- **STATED GOAL**
Quote every line of the material beneath this one.

- **DATASET CONTENT**
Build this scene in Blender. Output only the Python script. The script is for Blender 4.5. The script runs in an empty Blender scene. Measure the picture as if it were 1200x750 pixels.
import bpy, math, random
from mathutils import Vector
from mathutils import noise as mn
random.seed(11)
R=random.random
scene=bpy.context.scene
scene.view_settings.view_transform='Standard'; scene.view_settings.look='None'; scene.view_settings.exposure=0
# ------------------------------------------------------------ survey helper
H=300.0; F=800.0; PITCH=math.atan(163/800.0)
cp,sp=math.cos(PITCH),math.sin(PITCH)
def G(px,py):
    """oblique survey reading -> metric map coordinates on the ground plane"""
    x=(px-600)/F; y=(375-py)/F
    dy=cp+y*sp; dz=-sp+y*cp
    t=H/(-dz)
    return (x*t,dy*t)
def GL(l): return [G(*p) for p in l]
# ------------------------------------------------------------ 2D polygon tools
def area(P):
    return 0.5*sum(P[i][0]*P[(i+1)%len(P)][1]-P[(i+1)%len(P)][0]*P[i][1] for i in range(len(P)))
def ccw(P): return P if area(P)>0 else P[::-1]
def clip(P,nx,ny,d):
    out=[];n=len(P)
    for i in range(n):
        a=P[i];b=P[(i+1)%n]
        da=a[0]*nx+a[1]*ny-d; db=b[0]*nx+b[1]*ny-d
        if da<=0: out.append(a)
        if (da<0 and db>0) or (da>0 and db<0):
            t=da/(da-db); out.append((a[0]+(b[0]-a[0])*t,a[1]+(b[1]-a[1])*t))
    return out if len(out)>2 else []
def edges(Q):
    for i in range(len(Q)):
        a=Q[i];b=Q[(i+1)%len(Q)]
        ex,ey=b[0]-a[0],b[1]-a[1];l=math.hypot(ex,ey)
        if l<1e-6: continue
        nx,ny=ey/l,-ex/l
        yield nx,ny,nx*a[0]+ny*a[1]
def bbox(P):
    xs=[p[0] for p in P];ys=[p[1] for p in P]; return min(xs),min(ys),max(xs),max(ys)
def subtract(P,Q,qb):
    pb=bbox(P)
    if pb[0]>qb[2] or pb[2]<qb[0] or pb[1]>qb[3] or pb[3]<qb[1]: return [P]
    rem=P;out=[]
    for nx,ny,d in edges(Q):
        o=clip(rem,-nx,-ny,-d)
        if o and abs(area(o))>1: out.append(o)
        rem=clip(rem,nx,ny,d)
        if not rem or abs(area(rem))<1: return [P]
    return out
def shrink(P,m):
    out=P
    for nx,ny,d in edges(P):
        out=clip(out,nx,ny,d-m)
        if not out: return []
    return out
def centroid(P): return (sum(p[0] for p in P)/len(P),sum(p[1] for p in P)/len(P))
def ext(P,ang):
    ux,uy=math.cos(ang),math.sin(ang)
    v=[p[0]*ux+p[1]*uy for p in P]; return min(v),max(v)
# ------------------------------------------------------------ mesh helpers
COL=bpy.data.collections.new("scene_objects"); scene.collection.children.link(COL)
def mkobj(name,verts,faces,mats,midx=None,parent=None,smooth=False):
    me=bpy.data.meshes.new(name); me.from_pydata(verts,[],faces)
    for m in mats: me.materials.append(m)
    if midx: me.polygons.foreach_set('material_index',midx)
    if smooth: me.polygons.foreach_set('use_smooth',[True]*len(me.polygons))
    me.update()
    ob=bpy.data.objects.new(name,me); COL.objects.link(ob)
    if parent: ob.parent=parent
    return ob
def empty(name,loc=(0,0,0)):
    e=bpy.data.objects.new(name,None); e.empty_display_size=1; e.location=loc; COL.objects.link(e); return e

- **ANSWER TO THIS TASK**
Build this scene in Blender. Output only the Python script. The script is for Blender 4.5. The script runs in an empty Blender scene. Measure the picture as if it were 1200x750 pixels.
import bpy, math, random
from mathutils import Vector
from mathutils import noise as mn
random.seed(11)
R=random.random
scene=bpy.context.scene
scene.view_settings.view_transform='Standard'; scene.view_settings.look='None'; scene.view_settings.exposure=0
# ------------------------------------------------------------ survey helper
H=300.0; F=800.0; PITCH=math.atan(163/800.0)
cp,sp=math.cos(PITCH),math.sin(PITCH)
def G(px,py):
    """oblique survey reading -> metric map coordinates on the ground plane"""
    x=(px-600)/F; y=(375-py)/F
    dy=cp+y*sp; dz=-sp+y*cp
    t=H/(-dz)
    return (x*t,dy*t)
def GL(l): return [G(*p) for p in l]
# ------------------------------------------------------------ 2D polygon tools
def area(P):
    return 0.5*sum(P[i][0]*P[(i+1)%len(P)][1]-P[(i+1)%len(P)][0]*P[i][1] for i in range(len(P)))
def ccw(P): return P if area(P)>0 else P[::-1]
def clip(P,nx,ny,d):
    out=[];n=len(P)
    for i in range(n):
        a=P[i];b=P[(i+1)%n]
        da=a[0]*nx+a[1]*ny-d; db=b[0]*nx+b[1]*ny-d
        if da<=0: out.append(a)
        if (da<0 and db>0) or (da>0 and db<0):
            t=da/(da-db); out.append((a[0]+(b[0]-a[0])*t,a[1]+(b[1]-a[1])*t))
    return out if len(out)>2 else []
def edges(Q):
    for i in range(len(Q)):
        a=Q[i];b=Q[(i+1)%len(Q)]
        ex,ey=b[0]-a[0],b[1]-a[1];l=math.hypot(ex,ey)
        if l<1e-6: continue
        nx,ny=ey/l,-ex/l
        yield nx,ny,nx*a[0]+ny*a[1]
def bbox(P):
    xs=[p[0] for p in P];ys=[p[1] for p in P]; return min(xs),min(ys),max(xs),max(ys)
def subtract(P,Q,qb):
    pb=bbox(P)
    if pb[0]>qb[2] or pb[2]<qb[0] or pb[1]>qb[3] or pb[3]<qb[1]: return [P]
    rem=P;out=[]
    for nx,ny,d in edges(Q):
        o=clip(rem,-nx,-ny,-d)
        if o and abs(area(o))>1: out.append(o)
        rem=clip(rem,nx,ny,d)
        if not rem or abs(area(rem))<1: return [P]
    return out
def shrink(P,m):
    out=P
    for nx,ny,d in edges(P):
        out=clip(out,nx,ny,d-m)
        if not out: return []
    return out
def centroid(P): return (sum(p[0] for p in P)/len(P),sum(p[1] for p in P)/len(P))
def ext(P,ang):
    ux,uy=math.cos(ang),math.sin(ang)
    v=[p[0]*ux+p[1]*uy for p in P]; return min(v),max(v)
# ------------------------------------------------------------ mesh helpers
COL=bpy.data.collections.new("scene_objects"); scene.collection.children.link(COL)
def mkobj(name,verts,faces,mats,midx=None,parent=None,smooth=False):
    me=bpy.data.meshes.new(name); me.from_pydata(verts,[],faces)
    for m in mats: me.materials.append(m)
    if midx: me.polygons.foreach_set('material_index',midx)
    if smooth: me.polygons.foreach_set('use_smooth',[True]*len(me.polygons))
    me.update()
    ob=bpy.data.objects.new(name,me); COL.objects.link(ob)
    if parent: ob.parent=parent
    return ob
def empty(name,loc=(0,0,0)):
    e=bpy.data.objects.new(name,None); e.empty_display_size=1; e.location=loc; COL.objects.link(e); return e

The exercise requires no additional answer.